We ended up with quite a collection, most of which was placed in storage.
“At the back of our minds was the creation of a cosy space that was a combination of library and lounge where you could read and – if you wanted – smoke a cigar and drink a glass of port in front of a fire.”
In the 20 years since the couple started Three Tree Hills Lodge, says Simon, “all of us siblings have been collecting information on our mum and the legacy she built”.
Molly Blackburn, a prominent member of the Progressive Federal Party (a fore-runner of the Democratic Alliance) and the Black Sash, was killed in a car crash in the Eastern Cape in 1985. She was 55 years old.
“In my mind, the sacrifices by a lot of the struggle activists in the ’70s, ’80s and early ’90s has largely been overlooked, which is a shame because a wonderful opportunity of nation-building is being lost.

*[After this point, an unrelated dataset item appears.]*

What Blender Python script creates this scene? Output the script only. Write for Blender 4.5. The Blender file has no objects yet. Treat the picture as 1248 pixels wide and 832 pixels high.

“One needs to remind the people of South Africa that it wasn’t only black people who fought apartheid and died in the process. It upsets me that the government doesn’t do more to acknowledge the fact.
“Our dedication of this library to the memory of Molly Black burn is, in a sense, a protest against this.
“Yes, white people occupied a position of privilege. However, when you take a stand from a position of privilege, you perhaps do so at greater risk than when you have little or none… especially when you have a family.”
The Blackburns, says Simon “were hounded into being excommunicated from our own social circles because of the brave stand our mother took to end apartheid”.
The political and personal statement made by the library is profound but not overwhelming: the books are an amalgam of popular fiction, Africana, biographies, coffee-table wildlife pictorials and historical recollection.
While the pictures depicting the life and times of Molly Blackburn take pride of place, they are confined to one corner, overlooking the spiral staircase that leads to an extremely well-stocked wine cellar.
The rest are depictions of the Anglo-Boer history of the province, among them many cartoons that graced the pages of some of the great European newspapers that covered the conflict at the time.
It’s a wonderful place to while away a few hours when the midday sun makes it too hot for even mad dogs and Englishmen to sally forth.